A Capmatic Conquest filler-and-capper employed on the antiperspirant line at the LEK production facility in Knowlton.
Photo by Steve Pellerin

As for other recent KDC product innovations, Coopland says he is very encouraged by the company’s recent development of the ZEA Natural Deodorant platform—a patent-pending, all-natural deodorant stick that replaces the traditional petroleum-based propylene glycol with an all-natural propanediol alternative derived from corn sugar.
Manufactured by DuPont Tate & Lyle Bio Products, the biodegradable Zemea glycol substitute is said to consume 40 per cent less energy to manufacture than propylene glycol—thereby providing significant savings in GHG (greenhouse-gas) emissions to produce a key deodorant-stick ingredient that accounts for up to 60 per cent of the total contents.
Lebel explains that combining the propanediol with other natural ingredients, such as grapefruit seed extract and sodium bicarbonate, has enabled KDC to develop an all-natural, healthier and more efficacious antiperspirant product that is also completely free of synthetic chemicals like parabens, triclosan, aluminum and silicones—while still providing consumers with effective all-day protection.
“The reality of our industry is that if we had gone to our customers with new concepts like these five years ago, many would not have been interested because they operated under the impression that R&D had to be developed within their own walls,” remarks Coopland, stressing that KDC’s open-door approach to sharing its research findings with clients and partners has ultimately helped overcome that instinctive reluctance.
“With all the R&D and innovation capabilities at our disposal nowadays,” he says, “our clients can clearly see for themselves that a company like ours can really enable them to focus more on what they do best—branding, marketing and distribution.

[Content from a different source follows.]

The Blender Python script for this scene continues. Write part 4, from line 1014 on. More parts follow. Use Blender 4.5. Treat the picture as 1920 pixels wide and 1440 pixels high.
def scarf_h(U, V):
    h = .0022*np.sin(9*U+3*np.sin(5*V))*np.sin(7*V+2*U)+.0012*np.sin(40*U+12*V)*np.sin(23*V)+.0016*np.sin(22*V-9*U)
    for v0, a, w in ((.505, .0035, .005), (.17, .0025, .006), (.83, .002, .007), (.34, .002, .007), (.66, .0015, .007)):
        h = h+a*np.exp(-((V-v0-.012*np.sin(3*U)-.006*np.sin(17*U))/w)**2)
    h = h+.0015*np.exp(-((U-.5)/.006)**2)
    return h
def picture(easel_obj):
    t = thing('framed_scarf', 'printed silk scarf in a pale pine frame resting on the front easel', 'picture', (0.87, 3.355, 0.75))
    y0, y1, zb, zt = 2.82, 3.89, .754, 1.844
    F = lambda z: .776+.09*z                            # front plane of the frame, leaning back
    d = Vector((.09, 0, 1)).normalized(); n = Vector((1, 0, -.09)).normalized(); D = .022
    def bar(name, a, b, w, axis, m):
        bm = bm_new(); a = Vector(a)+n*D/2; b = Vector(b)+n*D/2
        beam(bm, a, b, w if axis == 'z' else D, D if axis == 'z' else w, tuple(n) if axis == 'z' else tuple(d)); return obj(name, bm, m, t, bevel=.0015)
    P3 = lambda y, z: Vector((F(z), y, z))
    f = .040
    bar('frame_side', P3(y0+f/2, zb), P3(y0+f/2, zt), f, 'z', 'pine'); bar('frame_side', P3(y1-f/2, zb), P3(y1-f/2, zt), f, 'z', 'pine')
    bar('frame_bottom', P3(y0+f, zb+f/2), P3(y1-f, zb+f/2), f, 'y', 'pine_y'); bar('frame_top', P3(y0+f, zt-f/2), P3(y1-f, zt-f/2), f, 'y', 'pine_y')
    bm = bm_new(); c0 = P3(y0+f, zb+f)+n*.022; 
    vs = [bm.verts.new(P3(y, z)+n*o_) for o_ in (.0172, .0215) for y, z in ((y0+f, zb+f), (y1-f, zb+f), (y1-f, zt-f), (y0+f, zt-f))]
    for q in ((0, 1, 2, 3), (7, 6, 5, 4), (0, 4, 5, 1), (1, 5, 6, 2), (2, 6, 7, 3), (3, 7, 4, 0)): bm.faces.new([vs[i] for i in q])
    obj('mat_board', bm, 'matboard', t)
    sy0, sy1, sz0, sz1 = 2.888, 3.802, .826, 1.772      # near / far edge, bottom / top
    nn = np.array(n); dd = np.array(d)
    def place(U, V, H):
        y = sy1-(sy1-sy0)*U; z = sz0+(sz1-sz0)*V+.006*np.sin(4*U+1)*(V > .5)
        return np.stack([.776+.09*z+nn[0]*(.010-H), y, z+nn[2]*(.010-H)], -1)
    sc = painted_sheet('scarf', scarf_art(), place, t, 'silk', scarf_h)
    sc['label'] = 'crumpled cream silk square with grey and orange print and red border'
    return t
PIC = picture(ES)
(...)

SEW motors help power an Elmar filler on LEK’s liquid soap line.
Photo by Steve Pellerin

“By creating the future today,” Coopland sums up, “the KDC Innovation Group will continue to position itself and its contract manufacturing customers ahead of the competition.
“It’s just a matter of allowing ourselves and our customers to think outside of the proverbial box—to ensure that KDC and its customers will remain successful long into the future.”